>> start

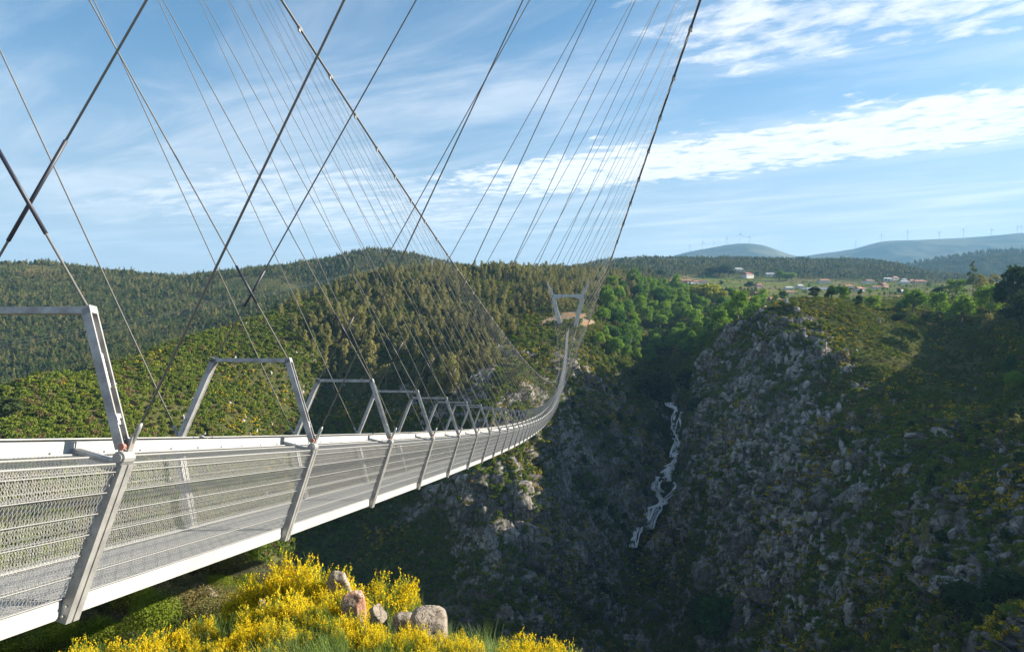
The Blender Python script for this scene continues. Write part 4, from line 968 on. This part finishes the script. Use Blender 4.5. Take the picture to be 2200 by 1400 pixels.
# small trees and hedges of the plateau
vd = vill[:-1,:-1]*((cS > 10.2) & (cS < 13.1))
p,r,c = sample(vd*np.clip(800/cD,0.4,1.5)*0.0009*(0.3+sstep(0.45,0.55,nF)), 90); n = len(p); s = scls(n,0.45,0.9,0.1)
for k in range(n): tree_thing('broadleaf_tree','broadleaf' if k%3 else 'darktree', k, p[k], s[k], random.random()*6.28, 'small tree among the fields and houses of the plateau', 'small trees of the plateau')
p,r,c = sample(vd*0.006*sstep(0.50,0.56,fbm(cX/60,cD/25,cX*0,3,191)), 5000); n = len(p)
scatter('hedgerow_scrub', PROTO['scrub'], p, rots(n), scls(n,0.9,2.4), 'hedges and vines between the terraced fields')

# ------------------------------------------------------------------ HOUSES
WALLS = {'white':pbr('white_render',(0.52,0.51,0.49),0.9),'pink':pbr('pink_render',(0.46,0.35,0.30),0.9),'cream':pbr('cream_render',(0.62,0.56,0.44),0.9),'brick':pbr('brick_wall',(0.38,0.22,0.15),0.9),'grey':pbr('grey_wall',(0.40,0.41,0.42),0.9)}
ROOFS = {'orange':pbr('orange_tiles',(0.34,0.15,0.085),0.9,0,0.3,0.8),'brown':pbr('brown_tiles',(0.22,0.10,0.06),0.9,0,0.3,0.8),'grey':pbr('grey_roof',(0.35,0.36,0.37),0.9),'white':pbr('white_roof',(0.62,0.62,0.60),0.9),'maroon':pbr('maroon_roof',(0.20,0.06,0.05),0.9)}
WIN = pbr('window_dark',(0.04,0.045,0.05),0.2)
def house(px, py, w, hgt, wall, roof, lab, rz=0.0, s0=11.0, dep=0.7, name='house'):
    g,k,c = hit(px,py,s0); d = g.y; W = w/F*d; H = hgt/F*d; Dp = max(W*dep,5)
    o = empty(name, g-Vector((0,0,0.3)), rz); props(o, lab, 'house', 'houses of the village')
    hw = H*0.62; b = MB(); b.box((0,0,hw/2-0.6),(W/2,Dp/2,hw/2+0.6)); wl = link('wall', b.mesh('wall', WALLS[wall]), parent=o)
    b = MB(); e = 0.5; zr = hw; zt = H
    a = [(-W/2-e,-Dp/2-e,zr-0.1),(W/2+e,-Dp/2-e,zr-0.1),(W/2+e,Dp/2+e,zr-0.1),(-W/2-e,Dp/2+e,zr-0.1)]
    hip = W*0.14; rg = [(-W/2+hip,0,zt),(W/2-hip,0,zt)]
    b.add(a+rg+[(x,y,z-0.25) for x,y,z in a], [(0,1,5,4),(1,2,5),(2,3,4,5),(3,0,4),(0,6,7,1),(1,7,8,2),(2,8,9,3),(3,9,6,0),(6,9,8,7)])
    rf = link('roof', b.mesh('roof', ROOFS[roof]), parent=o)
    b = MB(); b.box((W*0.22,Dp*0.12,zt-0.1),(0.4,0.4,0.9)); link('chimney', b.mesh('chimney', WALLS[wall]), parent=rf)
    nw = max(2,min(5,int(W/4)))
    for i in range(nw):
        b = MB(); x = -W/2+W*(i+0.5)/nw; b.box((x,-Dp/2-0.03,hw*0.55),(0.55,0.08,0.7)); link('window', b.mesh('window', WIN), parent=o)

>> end

* Problem requirements *
Your task is to repeat the material above exactly, without its pictures.

* Exercise response *
The Blender Python script for this scene continues. Write part 4, from line 968 on. This part finishes the script. Use Blender 4.5. Take the picture to be 2200 by 1400 pixels.
# small trees and hedges of the plateau
vd = vill[:-1,:-1]*((cS > 10.2) & (cS < 13.1))
p,r,c = sample(vd*np.clip(800/cD,0.4,1.5)*0.0009*(0.3+sstep(0.45,0.55,nF)), 90); n = len(p); s = scls(n,0.45,0.9,0.1)
for k in range(n): tree_thing('broadleaf_tree','broadleaf' if k%3 else 'darktree', k, p[k], s[k], random.random()*6.28, 'small tree among the fields and houses of the plateau', 'small trees of the plateau')
p,r,c = sample(vd*0.006*sstep(0.50,0.56,fbm(cX/60,cD/25,cX*0,3,191)), 5000); n = len(p)
scatter('hedgerow_scrub', PROTO['scrub'], p, rots(n), scls(n,0.9,2.4), 'hedges and vines between the terraced fields')

# ------------------------------------------------------------------ HOUSES
WALLS = {'white':pbr('white_render',(0.52,0.51,0.49),0.9),'pink':pbr('pink_render',(0.46,0.35,0.30),0.9),'cream':pbr('cream_render',(0.62,0.56,0.44),0.9),'brick':pbr('brick_wall',(0.38,0.22,0.15),0.9),'grey':pbr('grey_wall',(0.40,0.41,0.42),0.9)}
ROOFS = {'orange':pbr('orange_tiles',(0.34,0.15,0.085),0.9,0,0.3,0.8),'brown':pbr('brown_tiles',(0.22,0.10,0.06),0.9,0,0.3,0.8),'grey':pbr('grey_roof',(0.35,0.36,0.37),0.9),'white':pbr('white_roof',(0.62,0.62,0.60),0.9),'maroon':pbr('maroon_roof',(0.20,0.06,0.05),0.9)}
WIN = pbr('window_dark',(0.04,0.045,0.05),0.2)
def house(px, py, w, hgt, wall, roof, lab, rz=0.0, s0=11.0, dep=0.7, name='house'):
    g,k,c = hit(px,py,s0); d = g.y; W = w/F*d; H = hgt/F*d; Dp = max(W*dep,5)
    o = empty(name, g-Vector((0,0,0.3)), rz); props(o, lab, 'house', 'houses of the village')
    hw = H*0.62; b = MB(); b.box((0,0,hw/2-0.6),(W/2,Dp/2,hw/2+0.6)); wl = link('wall', b.mesh('wall', WALLS[wall]), parent=o)
    b = MB(); e = 0.5; zr = hw; zt = H
    a = [(-W/2-e,-Dp/2-e,zr-0.1),(W/2+e,-Dp/2-e,zr-0.1),(W/2+e,Dp/2+e,zr-0.1),(-W/2-e,Dp/2+e,zr-0.1)]
    hip = W*0.14; rg = [(-W/2+hip,0,zt),(W/2-hip,0,zt)]
    b.add(a+rg+[(x,y,z-0.25) for x,y,z in a], [(0,1,5,4),(1,2,5),(2,3,4,5),(3,0,4),(0,6,7,1),(1,7,8,2),(2,8,9,3),(3,9,6,0),(6,9,8,7)])
    rf = link('roof', b.mesh('roof', ROOFS[roof]), parent=o)
    b = MB(); b.box((W*0.22,Dp*0.12,zt-0.1),(0.4,0.4,0.9)); link('chimney', b.mesh('chimney', WALLS[wall]), parent=rf)
    nw = max(2,min(5,int(W/4)))
    for i in range(nw):
        b = MB(); x = -W/2+W*(i+0.5)/nw; b.box((x,-Dp/2-0.03,hw*0.55),(0.55,0.08,0.7)); link('window', b.mesh('window', WIN), parent=o)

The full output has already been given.